#### Given records:
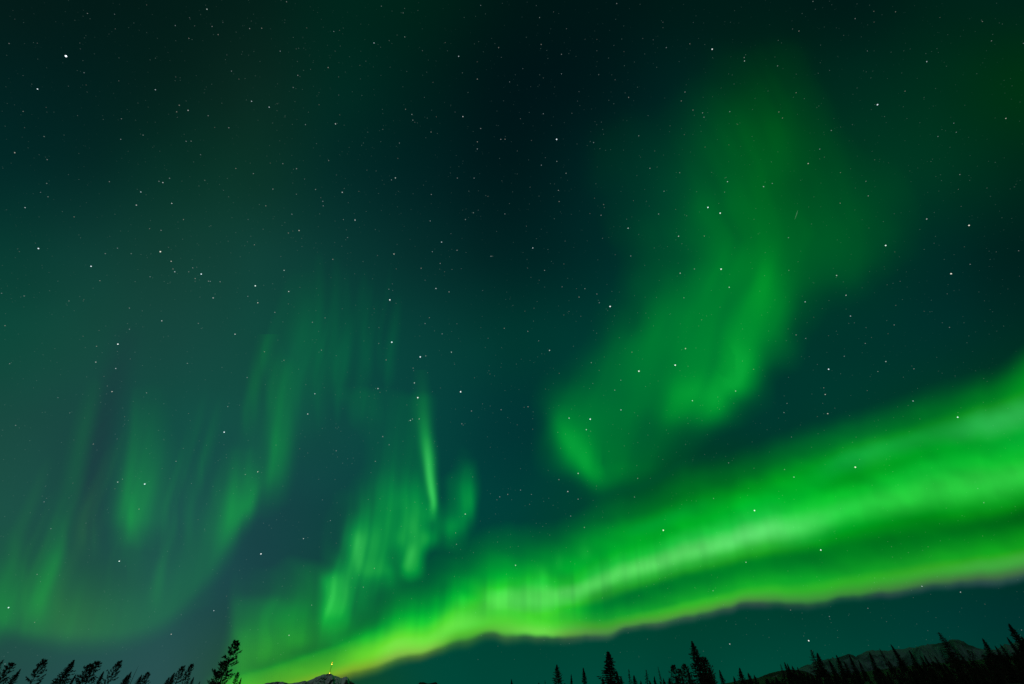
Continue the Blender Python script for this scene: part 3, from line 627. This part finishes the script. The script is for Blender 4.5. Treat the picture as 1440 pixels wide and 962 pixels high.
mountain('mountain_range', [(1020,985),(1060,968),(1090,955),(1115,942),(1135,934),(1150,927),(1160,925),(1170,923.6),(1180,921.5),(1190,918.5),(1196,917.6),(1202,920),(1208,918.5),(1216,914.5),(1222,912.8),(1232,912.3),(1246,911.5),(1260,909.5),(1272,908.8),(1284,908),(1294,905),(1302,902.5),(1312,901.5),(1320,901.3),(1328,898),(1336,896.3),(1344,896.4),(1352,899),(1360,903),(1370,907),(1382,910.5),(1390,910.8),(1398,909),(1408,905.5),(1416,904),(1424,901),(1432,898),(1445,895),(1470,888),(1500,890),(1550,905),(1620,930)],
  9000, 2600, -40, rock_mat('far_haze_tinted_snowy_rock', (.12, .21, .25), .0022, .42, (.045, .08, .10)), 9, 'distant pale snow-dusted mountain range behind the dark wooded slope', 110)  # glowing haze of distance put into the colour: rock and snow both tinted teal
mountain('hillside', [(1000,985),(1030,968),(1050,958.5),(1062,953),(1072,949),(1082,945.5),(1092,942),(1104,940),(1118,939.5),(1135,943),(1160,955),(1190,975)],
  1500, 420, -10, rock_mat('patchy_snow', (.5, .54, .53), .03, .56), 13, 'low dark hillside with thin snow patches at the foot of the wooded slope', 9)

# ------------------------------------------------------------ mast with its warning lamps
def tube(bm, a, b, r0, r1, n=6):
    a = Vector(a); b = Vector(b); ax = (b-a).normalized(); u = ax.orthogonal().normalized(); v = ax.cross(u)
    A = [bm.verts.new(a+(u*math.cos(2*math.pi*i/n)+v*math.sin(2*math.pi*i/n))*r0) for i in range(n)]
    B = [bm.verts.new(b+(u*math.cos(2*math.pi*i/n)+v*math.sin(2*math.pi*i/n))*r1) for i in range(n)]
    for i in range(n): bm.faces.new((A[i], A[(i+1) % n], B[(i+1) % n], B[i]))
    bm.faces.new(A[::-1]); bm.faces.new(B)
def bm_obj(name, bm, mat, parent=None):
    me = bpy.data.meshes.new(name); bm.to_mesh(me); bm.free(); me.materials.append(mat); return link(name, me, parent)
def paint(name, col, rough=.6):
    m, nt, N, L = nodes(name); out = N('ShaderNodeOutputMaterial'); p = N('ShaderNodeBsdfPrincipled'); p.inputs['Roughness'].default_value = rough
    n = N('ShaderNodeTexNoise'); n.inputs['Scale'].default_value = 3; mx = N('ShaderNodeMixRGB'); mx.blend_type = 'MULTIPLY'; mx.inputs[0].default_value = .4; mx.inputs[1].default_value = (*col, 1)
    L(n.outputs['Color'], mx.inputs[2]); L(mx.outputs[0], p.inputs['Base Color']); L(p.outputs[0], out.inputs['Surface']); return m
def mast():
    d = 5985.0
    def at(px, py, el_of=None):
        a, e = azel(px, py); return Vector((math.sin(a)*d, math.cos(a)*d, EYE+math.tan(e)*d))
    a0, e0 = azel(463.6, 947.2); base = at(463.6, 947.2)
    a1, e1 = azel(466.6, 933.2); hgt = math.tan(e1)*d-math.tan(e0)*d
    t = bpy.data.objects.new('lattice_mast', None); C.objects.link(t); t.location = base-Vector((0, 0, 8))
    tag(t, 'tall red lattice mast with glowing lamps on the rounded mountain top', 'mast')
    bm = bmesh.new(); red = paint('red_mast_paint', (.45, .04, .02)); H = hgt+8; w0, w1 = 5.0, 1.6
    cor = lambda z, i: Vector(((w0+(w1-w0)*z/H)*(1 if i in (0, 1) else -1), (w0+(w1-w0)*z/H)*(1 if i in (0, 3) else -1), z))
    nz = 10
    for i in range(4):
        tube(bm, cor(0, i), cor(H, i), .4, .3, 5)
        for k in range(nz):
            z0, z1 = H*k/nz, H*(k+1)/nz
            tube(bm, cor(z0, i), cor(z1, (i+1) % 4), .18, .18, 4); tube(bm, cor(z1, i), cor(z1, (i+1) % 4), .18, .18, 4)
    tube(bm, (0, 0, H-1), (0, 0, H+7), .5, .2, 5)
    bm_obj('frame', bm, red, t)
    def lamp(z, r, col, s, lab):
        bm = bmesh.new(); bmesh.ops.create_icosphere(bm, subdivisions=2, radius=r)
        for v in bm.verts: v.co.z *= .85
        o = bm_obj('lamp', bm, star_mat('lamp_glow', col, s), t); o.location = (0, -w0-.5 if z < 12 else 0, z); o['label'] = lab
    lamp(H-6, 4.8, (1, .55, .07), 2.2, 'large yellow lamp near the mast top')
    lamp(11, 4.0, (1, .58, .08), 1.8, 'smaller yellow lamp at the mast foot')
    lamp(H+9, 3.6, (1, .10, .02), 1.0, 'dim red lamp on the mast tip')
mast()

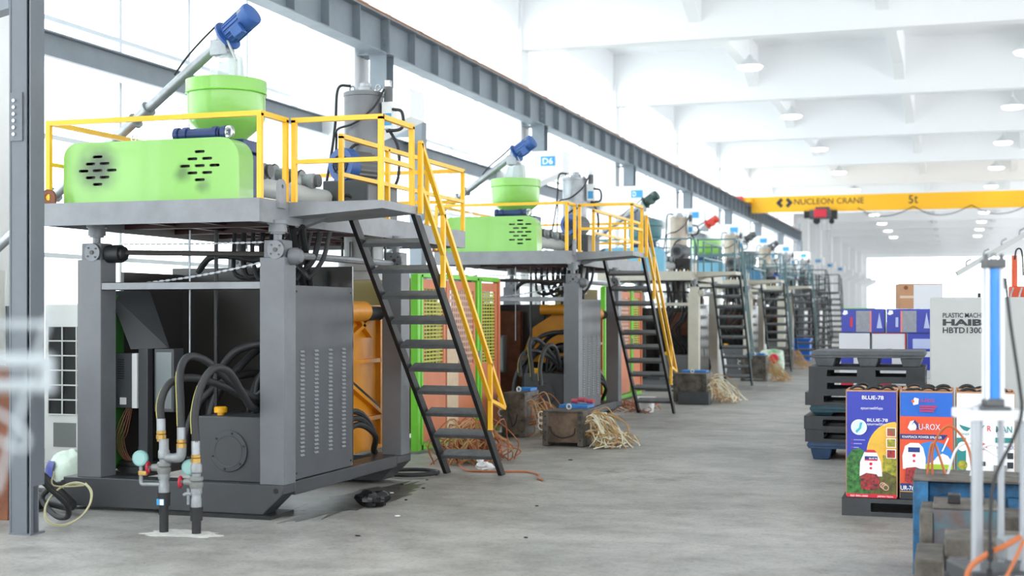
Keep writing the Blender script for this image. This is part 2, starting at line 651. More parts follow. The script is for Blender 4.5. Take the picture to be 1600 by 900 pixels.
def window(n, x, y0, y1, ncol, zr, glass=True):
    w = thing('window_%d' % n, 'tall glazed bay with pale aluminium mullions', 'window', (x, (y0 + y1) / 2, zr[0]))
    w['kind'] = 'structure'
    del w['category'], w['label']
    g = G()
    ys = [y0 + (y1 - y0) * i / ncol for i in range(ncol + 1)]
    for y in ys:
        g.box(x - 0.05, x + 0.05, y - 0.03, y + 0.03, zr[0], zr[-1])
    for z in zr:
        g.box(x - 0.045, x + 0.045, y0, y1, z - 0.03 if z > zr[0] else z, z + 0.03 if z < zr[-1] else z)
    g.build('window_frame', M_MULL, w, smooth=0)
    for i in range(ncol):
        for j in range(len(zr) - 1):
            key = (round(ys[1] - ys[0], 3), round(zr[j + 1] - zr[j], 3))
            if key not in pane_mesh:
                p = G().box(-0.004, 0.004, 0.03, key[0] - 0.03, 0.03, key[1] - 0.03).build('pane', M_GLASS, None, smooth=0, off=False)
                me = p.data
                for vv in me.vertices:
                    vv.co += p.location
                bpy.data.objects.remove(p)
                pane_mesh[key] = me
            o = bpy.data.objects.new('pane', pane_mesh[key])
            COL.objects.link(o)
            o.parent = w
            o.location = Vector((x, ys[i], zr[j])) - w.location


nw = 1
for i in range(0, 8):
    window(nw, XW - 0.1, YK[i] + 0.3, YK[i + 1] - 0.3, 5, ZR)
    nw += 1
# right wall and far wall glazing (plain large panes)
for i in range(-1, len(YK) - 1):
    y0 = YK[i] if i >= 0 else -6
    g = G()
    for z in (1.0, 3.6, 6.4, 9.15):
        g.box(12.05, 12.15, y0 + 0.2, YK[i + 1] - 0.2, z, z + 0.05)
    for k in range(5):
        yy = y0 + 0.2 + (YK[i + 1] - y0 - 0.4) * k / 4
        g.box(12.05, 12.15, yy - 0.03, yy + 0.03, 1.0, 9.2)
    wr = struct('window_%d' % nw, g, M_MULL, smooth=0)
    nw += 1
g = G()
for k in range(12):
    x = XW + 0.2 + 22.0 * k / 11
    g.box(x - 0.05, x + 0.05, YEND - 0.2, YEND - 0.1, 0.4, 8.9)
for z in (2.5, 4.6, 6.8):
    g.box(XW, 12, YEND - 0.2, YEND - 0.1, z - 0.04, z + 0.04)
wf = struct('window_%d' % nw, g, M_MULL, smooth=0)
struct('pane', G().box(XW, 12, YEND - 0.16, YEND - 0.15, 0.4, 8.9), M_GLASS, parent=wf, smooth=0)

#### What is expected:
Find each line with the string "Blender" and copy it out.

#### Correct answer:
Continue the Blender Python script for this scene: part 3, from line 627. This part finishes the script. The script is for Blender 4.5. Treat the picture as 1440 pixels wide and 962 pixels high.
Keep writing the Blender script for this image. This is part 2, starting at line 651. More parts follow. The script is for Blender 4.5. Take the picture to be 1600 by 900 pixels.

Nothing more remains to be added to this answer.